Forget the fact that we've got a mismatch between how the tax is collected (LVT implies excise over time, while assessment procedure seems to imply a one time).

This feels like a word problem with half the info missing. Either that or I'm missing some painfully obvious piece of context to the initiated.


Let's go to an extreme, let's say taxes are 100% of the house value per year. 1 million dollar house is 1 million dollar taxes. 10k house is 10k taxes.

It's obvious what would happen, the house price would drop. What would it stabilize at? Roughly the annual rent price for that type of house.

Moving back to my original example:

T=0, where taxes are .55% and market value is 1M, paying taxes of $5500.

T=1, we raise taxes to 1.55%, market auction comes in and offers $800k, where they would pay taxes of $12400.

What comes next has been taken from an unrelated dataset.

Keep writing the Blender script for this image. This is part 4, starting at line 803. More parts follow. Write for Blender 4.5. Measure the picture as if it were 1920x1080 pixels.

T=2, we raise taxes to 5.55%, market auction comes in and offers $500k, where they would pay taxes of $27750.

T=3, we raise taxes to 15.55%, market auction comes in and offer $200k, where they would pay taxes of $31100.

STOP.

Balance as necessary.

Those numbers are not real numbers. The numbers will be different, and they will never be perfect. It's likely that you wouldn't have per-house figures, but city averages setting city-wide taxes.

Since so much of our current system's people networth are invested into something, this is not a change that can possibly happen over-night, and would likely take upwards of 50 years to phase in.


Thank you, means a lot.

Property valuations can be roughly split into land/location value and building/improvements value. By renting location I just mean the portion of the total rent that is attributed to location value, not improvements value.


> a tax on ground rent should replace our familiar taxes on labor, capital, and economic productivity.

Even better, a tax on economic externalities, like pollution.


Yes, those would be Pigovian taxes, the very close cousin of the Georgist single tax. Not quite the same economic elegance, but less bad than taxes on wages, sales, value added, etc.